Allen opted for the latter path, and by doing so, has been able to grow into a valuable member of Dan Quinn's defense. Heading into Week 13's matchup in Tampa Bay, the 5-foot-9 DB leads the Falcons with three interceptions and, after moving from cornerback, has taken on a leadership role at free safety.

"I think that probably was the best thing that could have happened to me last year," he said of being cut. "When it happened, you're like, 'Why did this happen to me? I think I'm better than some people on this team. I know I can help somewhere on special teams.'

"And then you realize it's bigger than you.
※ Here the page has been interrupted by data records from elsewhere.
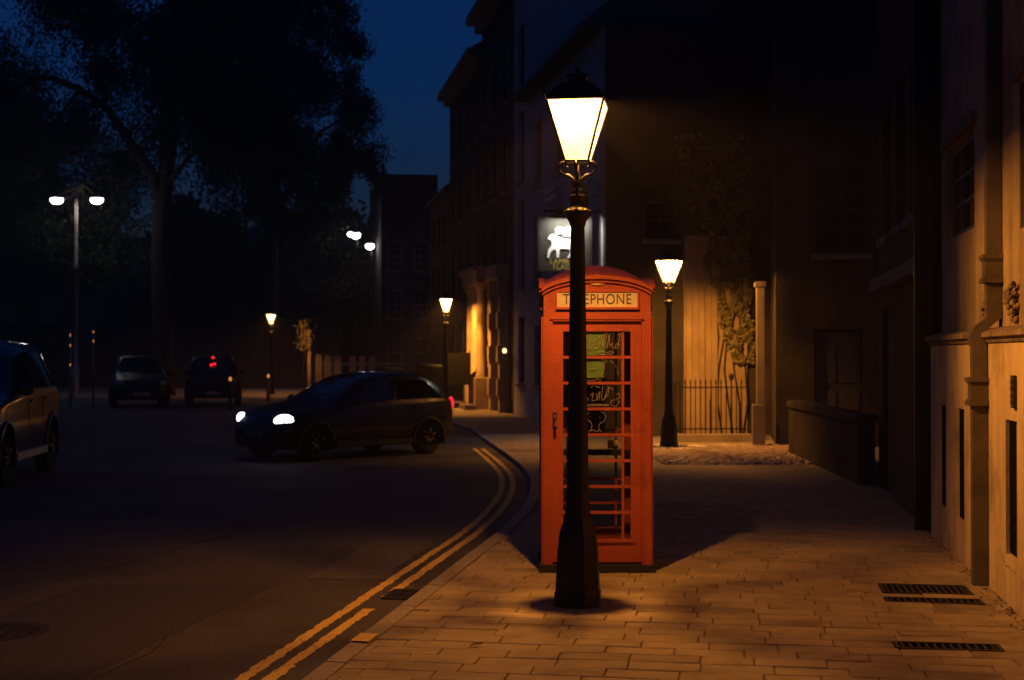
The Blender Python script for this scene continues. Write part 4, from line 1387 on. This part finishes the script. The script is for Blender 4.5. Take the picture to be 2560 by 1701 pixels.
def sec(st, x):
    zb, zt, zr, ws, wb, wr = [interp(st, x, k) for k in range(1, 7)]
    P4 = (wb, zt); P5 = (wb + (wr - wb) * .85, zt + (zr - zt) * .88)
    return [(0, zb), (ws * .86, zb), (ws * .97, zb + .06), (ws, zb + .16), (ws * 1.012, (zb + zt) * .5), ((ws + wb) / 2 * 1.005, zt - .05), P4, P5, (wr * .88, zr - .012), (wr * .5, zr + .012), (0, zr + .02)]
def wheel(parent, x, y, r, wd, side):
    wh = MB()
    rot = Matrix.Rotation(R(90), 4, 'X')
    def add(dst, prof, sm=True):
        tmp = MB().lathe(prof, 28)
        dst.add([tuple(Vector((x, y, r)) + (rot @ Vector(p))) for p in tmp.v], tmp.f, sm)
    add(wh, [(r * .66, -wd / 2), (r * .93, -wd / 2), (r, -wd / 2 + .03), (r, wd / 2 - .03), (r * .93, wd / 2), (r * .66, wd / 2)])
    w_ = wh.build('wheel', 'tyre', parent)
    rm = MB()
    d = wd / 2 - .012
    ys = y + side * d
    tmp = MB().lathe([(r * .66, -.02), (r * .60, .015), (r * .56, .0)], 28, caps=False)
    rm.add([(x + p[0], ys + side * p[2], r + p[1]) for p in tmp.v], tmp.f, True)
    for k in range(7):
        a = 2 * math.pi * k / 7
        c, s_ = math.cos(a), math.sin(a)
        rm.tube([(x + .03 * c, ys + side * .012, r + .03 * s_), (x + r * .58 * c, ys + side * .004, r + r * .58 * s_)], [.03, .022], 6)
    rm.ellipsoid((x, ys + side * .01, r), (.05, .02, .05), 10, 6)
    rm.build('rim', 'rim', w_)
    return w_
def car(name, label, loc, heading, st, paint, wheels, wr, glass_rng, on=False, tail_on=False, plate=None, step=False, detail=True, group=None, flare='plastic', sx=1.0):
    t = thing(name, label, 'car', loc, heading, group)
    xs0, xs1 = st[0][0], st[-1][0]
    NS = 64
    secs = [(xs0 + (xs1 - xs0) * i / NS, sec(st, xs0 + (xs1 - xs0) * i / NS)) for i in range(NS + 1)]
    vs, fs = [], []
    m = len(secs[0][1])
    ring = 2 * m - 2
    for x, s_ in secs:
        for y, z in s_: vs.append((x, y, z))
        for y, z in s_[-2:0:-1]: vs.append((x, -y, z))
    for i in range(NS):
        for k in range(ring):
            l = (k + 1) % ring
            fs.append((i * ring + k, (i + 1) * ring + k, (i + 1) * ring + l, i * ring + l))
    fs.append(tuple(range(ring)))
    fs.append(tuple(NS * ring + k for k in range(ring))[::-1])
    b = MB(); b.add(vs, fs, True)
    b.build('body', paint, t)
    # glass
    (bx0, bx1, tx0, tx1, pil) = glass_rng
    def side_glass(side, f0, f1, nm):
        g_ = MB(); gv, gf = [], []
        A, B_ = 10, 4
        for i in range(A + 1):
            f = f0 + (f1 - f0) * i / A
            for j in range(B_ + 1):
                q = .10 + .80 * j / B_
                x = (bx0 + (bx1 - bx0) * f) * (1 - q) + (tx0 + (tx1 - tx0) * f) * q
                s_ = sec(st, x)
                y = s_[6][0] * (1 - q) + s_[7][0] * q; z = s_[6][1] * (1 - q) + s_[7][1] * q
                gv.append((x, side * (y + .007), z))
        for i in range(A):
            for j in range(B_):
                gf.append((i * (B_ + 1) + j, (i + 1) * (B_ + 1) + j, (i + 1) * (B_ + 1) + j + 1, i * (B_ + 1) + j + 1))
        g_.add(gv, gf, True)
        g_.build(nm, 'carglass', t)
    for side in (1, -1):
        side_glass(side, 0.0, pil - .02, 'side_window'); side_glass(side, pil + .02, 1.0, 'side_window')
    def top_glass(xa, xb, nm):
        g_ = MB(); gv, gf = [], []
        for i in range(11):
            x = xa + (xb - xa) * i / 10
            s_ = sec(st, x)
            row = [(-s_[8][0] * .97, s_[8][1]), (-s_[9][0], s_[9][1]), (0, s_[10][1]), (s_[9][0], s_[9][1]), (s_[8][0] * .97, s_[8][1])]
            gv += [(x, y, z + .008) for y, z in row]
        for i in range(10):
            for j in range(4):
                gf.append((i * 5 + j, i * 5 + j + 1, (i + 1) * 5 + j + 1, (i + 1) * 5 + j))
        g_.add(gv, gf, True)
        g_.build(nm, 'carglass', t)
    top_glass(bx0 + .02, tx0 - .06, 'windscreen')
    top_glass(tx1 - .15, bx1 - .35 if bx1 - .35 > xs1 + .08 else xs1 + .1, 'rear_window')
    # wheels, arches
    for x in wheels:
        for side in (1, -1):
            wy = sec(st, x)[4][0]
            wheel(t, x, side * (wy - .10), wr, .21, side)
            a_ = MB()
            pts = [(x + (wr + .05) * math.cos(R(q)), side * (wy + .005), wr + (wr + .05) * math.sin(R(q))) for q in range(-20, 201, 11)]
            a_.tube(pts, .03, 6)
            a_.build('arch_flare', flare, t)
            wv = MB()
            tmp = MB().lathe([(wr + .045, 0), (wr + .045, .008)], 28)
            wv.add([(x + p[0], side * (wy + .002 + p[2] * .5), max(wr + p[1], sec(st, x)[0][1] - .02)) for p in tmp.v], tmp.f)
            wv.build('wheel_well', 'dark', t)
    # sills / step, mirrors, handles
    ws = sec(st, 0)[3][0]
    for side in (1, -1):
        s_ = MB()
        z_ = st[4][1] + .03
        s_.box(wheels[1] + wr + .1, (wheels[0] + wheels[1]) / 2 - .01, *sorted((side * (ws - .05), side * (ws + .05))), z_, z_ + .09)
        s_.box((wheels[0] + wheels[1]) / 2 + .01, wheels[0] - wr - .1, *sorted((side * (ws - .05), side * (ws + .05))), z_, z_ + .09)
        s_.build('side_step', 'sill' if step else 'plastic', t)
        mr = MB().ellipsoid((bx0 - .12, side * (ws + .10), sec(st, bx0 - .1)[6][1] + .10), (.07, .11, .075), 12, 8)
        mr.build('mirror', paint, t)
        for x in (-.1, -.95):
            hnd = MB().box(x - .09, x + .09, *sorted((side * (sec(st, x)[5][0] + .004), side * (sec(st, x)[5][0] + .03))), sec(st, x)[5][1] - .05, sec(st, x)[5][1] - .02)
            hnd.build('door_handle', paint, t)
            dm = MB()
            sx_ = x + .18
            ss = sec(st, sx_)
            dm.tube([(sx_, side * (ss[k][0] + .001), ss[k][1]) for k in (3, 4, 5, 6)], .004, 4)
            dm.build('door_seam', 'dark', t)
    # lights
    for side in (1, -1):
        x = xs0 - .21
        s_ = sec(st, x)
        rot = Euler((0, R(38), side * R(-48))).to_matrix()
        hl = MB().ellipsoid((x + .02, side * (s_[6][0] - .13), s_[6][1] - .055), (.10, .19, .145), 16, 10, Euler((0, R(25), side * R(40))).to_matrix())
        ho = hl.build('headlight', 'head' if on else 'headdim', t)
        hc = MB().ellipsoid((x - .20, side * (s_[6][0] + .005), s_[6][1] + .01), (.10, .035, .04), 12, 8, Euler((0, R(15), side * R(-20))).to_matrix())
        hc.build('lens_tip', 'headdim', ho)
        x = xs1 + .10
        s_ = sec(st, x)
        MB().ellipsoid((x, side * (s_[6][0] - .03), s_[6][1] - .04), (.06, .05, .11), 12, 8).build('tail_light', 'tail' if tail_on else 'taildim', t)
    gr = MB().box(xs0 - .02, xs0 + .012, -.4, .4, st[0][1] + .0, st[0][1] + .12)
    gr.build('grille', 'plastic', t)
    for xx, dirn in ((xs0 + .02, 1), (xs1 - .02, -1)):
        pl = MB().box(xx - .008, xx + .008, -.26, .26, .42, .53).build('number_plate', 'plate', t)
        if plate:
            text_mesh('plate_text', plate, .085, 'letter', pl, (xx + dirn * .0095, 0, .475), rot=(R(90), 0, dirn * R(90)), extr=.0008)
    return t
def hd_ang(dx, dy): return math.atan2(dy, dx)
hatch = car('hatchback_car', 'dark blue hatchback with blazing white headlights turning in the road', (-2.95, 25.3, ROAD_Z), hd_ang(-.72, -.69), HATCH, 'car_blue', (1.25, -1.2), .30,
            (0.62, -1.62, -.02, -1.28, .48), on=True, tail_on=True, plate='LD05 KFA')
suv = car('sport_utility_car', 'graphite car with pale side step and glinting wheel arches at the left edge', (-7.82, 20.3, ROAD_Z), hd_ang(.10, -.995), SUV, 'car_silver', (1.36, -1.36), .36,
          (0.8, -2.0, .18, -1.72, .45), step=True, flare='car_silver')
suv.scale = (1.0, 1.0, 1.13)
vn = car('parked_car', 'tall dark parked car with glints along its roof, left of the tree trunk', (-13.0, 49.5, ROAD_Z), hd_ang(.30, -.95), SUV, 'car_black', (1.36, -1.36), .36,
         (0.8, -2.0, .18, -1.72, .45), group='dark cars parked across the road')
c3 = car('parked_car', 'black parked car with small red lights, right of the tree trunk', (-10.6, 50.5, ROAD_Z), hd_ang(-.2, .98), SUV, 'car_black', (1.36, -1.36), .36,
         (0.8, -2.0, .18, -1.72, .45), tail_on=False, group='dark cars parked across the road')
for p in ((0.0, 1.68), (0.06, 1.43), (-.05, 1.46)):
    MB().ellipsoid((-2.12, p[0], p[1]), (.03, .055, .045), 10, 6).build('brake_light', 'tail', c3)
c4 = car('parked_car', 'dark low car parked behind the graphite car at the left', (-15.2, 40.5, ROAD_Z), hd_ang(-.15, .98), HATCH, 'car_black', (1.25, -1.2), .30,
         (0.62, -1.62, -.02, -1.28, .48), group='dark cars parked across the road')
# roof glints: chrome roof bar and feet on the tall parked car
for k in range(4):
    MB().ellipsoid((-1.0 + k * .52, .62, 1.80), (.07, .03, .03), 8, 6).build('roof_bar_foot', 'chrome', vn)
MB().tube([(-1.1, .62, 1.83), (.65, .62, 1.78)], .018, 6).build('roof_bar', 'chrome', vn)

# slim posts by the far crossing, amber glints made as glowing spots
for lab, x, y, zs in (('thin post with painted amber glints, left of a pair by the parked cars', -14.9, 48.0, (2.5, 2.15, 1.5)),
                      ('thin post with painted amber glints, right of a pair by the parked cars', -14.3, 48.6, (2.62, 2.3))):
    t = thing('marker_post', lab, 'post', (x, y, ROAD_Z), 0, 'thin marker posts across the road')
    MB().tube([(0, 0, 0), (0, 0, zs[0] + .15)], .03, 8).build('post', 'pole', t)
    for z in zs:
        MB().ellipsoid((0, -.03, z - .06), (.02, .02, .045), 8, 6).build('glint_spot', 'amber', t)  # emissive spot stands for a glint on the post
for lab, x, y in (('short bollard with a glowing amber spot just left of the headlights', -9.0, 45.5), ('short bollard with a glowing amber spot by the far pavement', -8.9, 52.0)):
    t = thing('bollard', lab, 'bollard', (x, y, ROAD_Z), 0, 'bollards with amber spots')
    MB().lathe([(.07, 0), (.07, .9), (.05, 1.0)], 12).build('post', 'iron', t)
    MB().ellipsoid((0, -.05, 1.0), (.05, .04, .07), 8, 6).build('light', 'amber', t)  # small glowing amber spot near the top

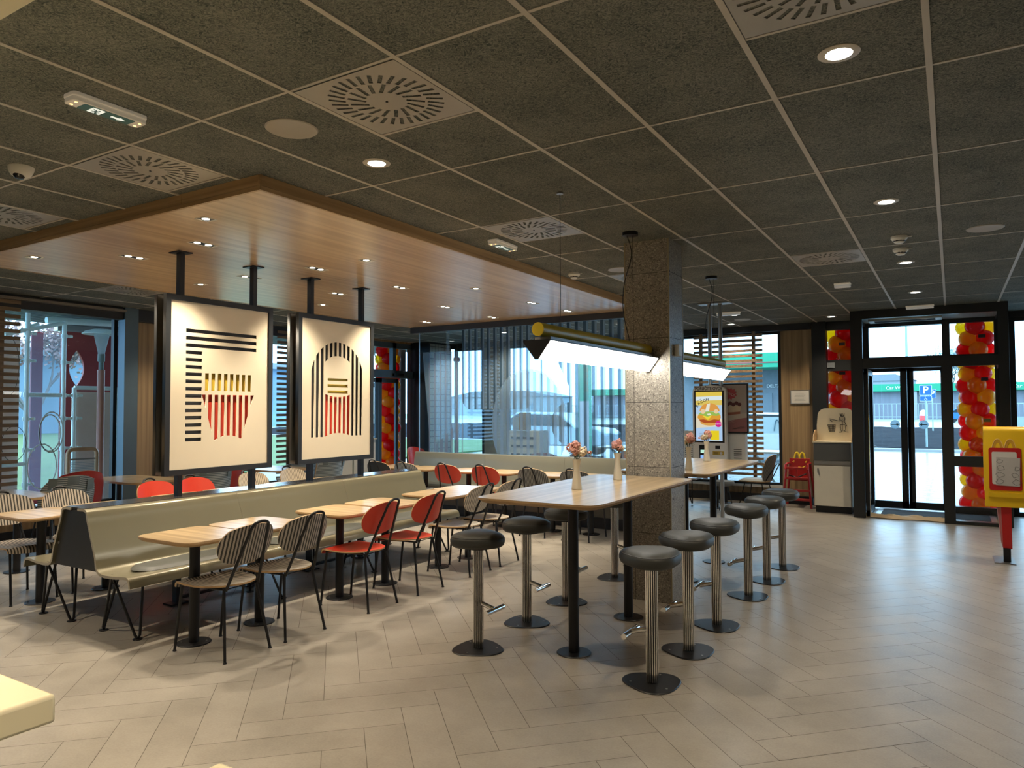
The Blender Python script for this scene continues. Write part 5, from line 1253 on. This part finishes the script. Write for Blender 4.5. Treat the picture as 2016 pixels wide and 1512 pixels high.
gb = G().sheet(gravel, 140, 60, .05).build('gravel_bed', M('dark_soil', (.020, .022, .027), 1, spec=.05, var=.7, scale=9, bump=1.0, bscale=14), ang=10); gb['kind'] = 'stuff'; tag(gb, 'dark gravel and soil bed across the road edge seen through the doors', 'gravel')
slab('road', -120, 61.5, 120, 92, -.02, M('road_pale', (0.322, 0.333, 0.333), .6))
slab('verge', -160, 92, 160, 260, -.02, M('verge_pale', (0.208, 0.234, 0.198), .8))
slab('lawn', -60, -12, -15.2, 30, .02, M('lawn_green', (0.083, 0.135, 0.042), .9, var=.4, scale=3))
# overhang on the left and over the entrance
struct(bx(-13.0, 0, 3.05, XL-.2, 14.4, 3.15).build('overhang', M('overhang_white', (.90, .93, .95), .4)))
g = G(); [g.box(-12.95+.145*k, 0, 3.035, -12.91+.145*k, 14.4, 3.05) for k in range(22)]; struct(g.build('overhang_ribs', M('overhang_rib', (0.130, 0.166, 0.187), .4)))
struct(bx(XL, YB+.2, 3.05, 4, YB+2.2, 3.2).build('overhang', M('overhang_front', (0.312, 0.343, 0.354), .5)))
CY = M('pale_cyan_metal', (0.333, 0.432, 0.432), .4, .3)
# parking signs
BLU = M('sign_blue', (0.008, 0.104, 0.440), .4)
def pole_sign(nm, lb, x, y, zt, w_, h_, letter, sub, H0):
    t = thing(nm, lb, 'road sign', (x, y, 0), 0, None)
    G().cyl((0, 0, 0), (0, 0, zt), .035, 12).build('pole', CY, t)
    p_ = G().prism(rr(w_, h_, .03), -.05, -.04, 'y').build('sign_panel', M('sign_edge', (.7, .75, .8), .4), t); p_.location = (0, 0, zt-h_/2)
    q_ = G().prism(rr(w_-.03, h_-.03, .025), -.055, -.051, 'y').build('blue_face', BLU, p_)
    text('letter', letter, h_*.95, T(0, -.058, 0, 'y'), TXTW, p_, .002, bold=.006)
    if sub:
        s2 = G().prism(rr(w_, .20, .02), -.05, -.04, 'y').build('sub_panel', M('sign_edge2', (.7, .75, .8), .4), t); s2.location = (0, 0, zt-h_-.12)
        G().prism(rr(w_-.03, .17, .015), -.055, -.051, 'y').build('blue_face', BLU, s2)
        g = G(); g.tube([(.035*math.cos(a*.5)-.005, -.058, .0-.03+.035*math.sin(a*.5)) for a in range(5, 14)], .006, 6); g.tube([(-.01, -.058, .055), (-.01, -.058, .0), (.03, -.058, -.005), (.05, -.058, -.05)], .007, 6); g.lathe([(.001, -.01), (.011, 0), (.001, .01)], 10, c=(-.012, -.058, .07)); g.build('wheelchair_symbol', TXTW, s2)
    return t
pole_sign('parking_sign', 'blue parking sign with wheelchair panel seen through the right door leaf', -.83, 31, 2.40, .40, .38, 'P', True, 0)
pole_sign('parking_sign', 'smaller blue parking sign right behind the wheelchair parking sign', -.95, 47.5, 2.6, .38, .5, 'P', False, 0)
# fence
fn = thing('metal_fence', 'pale metal railing fence across the road', 'fence')
g = G()
for z in (.45, 1.95): g.box(-60, 95, z, 40, 95.06, z+.07)
g.build('rail', CY, fn)
g = G(); [g.box(-60+.45*k, 95, .1, -59.96+.45*k, 95.05, 2.0) for k in range(220)]; g.build('bars', CY, fn)['kind'] = 'stuff'
# car wash
cw = thing('car_wash', 'low car wash building with a green roof band seen through the doors', 'building')
bx(-52, 112, 0, 26, 120, 3.7).build('wall', M('pale_lilac_wall', (0.187, 0.198, 0.239), .7, var=.2, scale=.4, stretch=(6, 1, .2)), cw)
GRN = M('fascia_green', (0.007, 0.283, 0.148), .4)
bx(-52.5, 111, 3.75, 26.5, 121, 4.75).build('green_band', GRN, cw)
for i, x in enumerate((-6.4, 1.9, 8.1)): text('band_text', 'Car Wash'+('1' if i == 2 else ''), .62, T(x, 110.95, 4.22, 'y'), TXTW, cw, .01)
for k in range(12): bx(-50+6.5*k, 111.2, 0, -49.5+6.5*k, 111.7, 3.75).build('pillar', M('pillar_pale', (0.286, 0.302, 0.312), .6) if k == 0 else bpy.data.materials['pillar_pale'], cw)
HB = M('distant_wall', (0.270, 0.312, 0.343), .8, var=.1); HR = M('distant_roof', (0.198, 0.229, 0.260), .8); HW = M('distant_window', (0.156, 0.198, 0.234), .5)
for i, (x, w_, h_, y, lb) in enumerate([(-34, 16, 6, 170, 'pale distant house at the left of the far skyline'), (-14, 14, 7.5, 180, 'pale distant block behind the car wash, left door leaf'), (6, 12, 5.5, 165, 'pale distant house behind the right door leaf'), (28, 18, 6, 170, 'pale distant house right of the entrance skyline'), (-95, 30, 4.5, 150, 'long pale distant building behind the partition stripes'), (-62, 20, 4.5, 155, 'pale distant building left of the kiosk window')]):
    t = thing('distant_house', lb, 'building', (x, y, 0)); bx(-w_/2, 0, 0, w_/2, 10, h_).build('wall', HB, t); G().prism([(-w_/2-.5, h_), (w_/2+.5, h_), (w_/4, h_+1.4), (-w_/4, h_+1.4)], -.4, 10.4, 'y').build('roof', HR, t)
    for a in range(4):
        for b_ in range(2): bx(-w_/2+w_/4*a+.8, -.05, h_-3-b_*3, -w_/2+w_/4*a+2.2, 0, h_-1.6-b_*3).build('window', HW, t)
def tree(lb, x, y, h_, bare, seed, c=(.20, .24, .22)):
    q = random.Random(seed); t = thing('bare_tree' if bare else 'leafy_tree', lb, 'tree', (x, y, 0)); g = G(); tips = []
    def grow(p, d, L_, r_, n_):
        e_ = p+d*L_; g.tube([p, (p+e_)/2+Vector((q.uniform(-.04, .04), q.uniform(-.04, .04), 0))*L_, e_], [r_, r_*.85, r_*.65], 5)
        if n_ == 0: tips.append(e_); return
        for _ in range(3 if n_ > 1 else 4): grow(e_, (d+Vector((q.gauss(0, .45), q.gauss(0, .45), q.uniform(0, .35)))).normalized(), L_*q.uniform(.6, .8), r_*.6, n_-1)
    grow(Vector((0, 0, 0)), Vector((0, 0, 1)), h_*.3, h_*.018, 4)
    g.build('branches', M('bark_'+str(seed), (.16, .15, .15), .9), t)
    if not bare:
        f_ = G()
        for p in tips:
            for _ in range(34):
                c_ = p+Vector((q.gauss(0, 1), q.gauss(0, 1), q.gauss(0, 1)))*h_*.055; a = Vector((q.gauss(0, 1), q.gauss(0, 1), q.gauss(0, 1))).normalized()*h_*.012; b2 = a.orthogonal().normalized()*h_*.009
                f_.add([c_-a, c_-b2, c_+a, c_+b2], [(0, 1, 2, 3)])
        f_.build('foliage', M('foliage_'+str(seed), c, .8, var=.4, scale=2), t)
    return t
tree('grey leafy tree behind the parking sign', -.5, 140, 12, False, 11, (.30, .36, .38))
tree('bare tree outside the window between the posters', -24, 17.6, 7, True, 12)
tree('bare tree left of the balloon door', -22, 25, 7, True, 13)
t = thing('distant_house', 'long pale blue block added beyond the lawn to tone down the white sky', 'building', (-52, 26, 0)); bx(0, -16, 0, -8, 22, 5.2).build('wall', M('pale_blue_backdrop', (.13, .20, .26), .8, var=.3, scale=.6), t); bx(.6, -16.5, 5.2, -8.6, 22.5, 5.7).build('roof', HR, t)  # invented block, put in as a mid-tone against the white sky
tree('autumn tree behind the playground frame', -20, 9.4, 4.6, False, 14, (.30, .20, .19))
# petrol canopy building right of the column
sc2 = thing('shop_canopy', 'shop building with green band and thin red line behind the rear window slats', 'building')
bx(-8.9, 25, 2.93, -3.0, 29, 3.42).build('green_band', GRN, sc2); bx(-8.9, 24.97, 3.08, -3.0, 25, 3.11).build('red_line', M('red_line', (0.364, 0.052, 0.052), .5), sc2)
bx(-8.9, 27, 0, -3.0, 27.2, 2.93).build('wall', M('shop_wall', (0.166, 0.198, 0.229), .6, var=.2), sc2); text('shop_text', 'DELTA & DOM', .16, T(-5.15, 26.9, 2.35, 'y'), TXTW, sc2, .01)
for x in (-8.2, -6.6, -5.0): bx(x, 26.95, .2, x+1.1, 27, 2.1).build('window', HW, sc2)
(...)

It's bigger than you in that maybe you (have) some growing to do."

In 2014, Allen was able to figure out why NFL players succeed and, more importantly, why they fail. This experience taught him the difference between good and great players is often the focus placed on minute details. So he began putting in a lot more work off the field.

Constantly poring over tape has helped Allen make a relatively smooth conversion to his new role, and it's paid off a number of times—including Sunday's contest against the Vikings, when he picked off Teddy Bridgewater in the end zone.

Allen admitted Monday that, in the past, he'd let QBs influence him negatively. Accepting this, he asked himself, "What can I do to change it up on them and actually make it a chess game with me and them?"

"It comes with a lot of hours of film study. You start to notice—you just watch over and over—you start to notice what they're really trying to do to you," he said. "What they're doing before the play, what they're doing once the play starts."

On the play that led to his third INT of 2015, Allen felt Minnesota's tight end, Kyle Rudolph, coming up the seam right as Bridgewater pump faked to the outside. By examining lots of Bridgewater's throws, he recognized the young quarterback was trying to get him off the ball.

"That's a false one every time," Allen explained. "If he looks at his read, pumps you that way, don't ever go for it because he's coming back for something else."

Smart enough not to bite, Allen broke towards Rudolph right as Bridgewater faked, quickly made up a lot of ground, leaped in the air and created a huge turnover. For the second consecutive game, the 23-year-old brought an end to what appeared to be a scoring drive.

"When you play middle field safety, which Ricardo does a lot, you know some routes are going to challenge you," said Quinn. "That's one we've practice a bunch, and I thought he played it just right."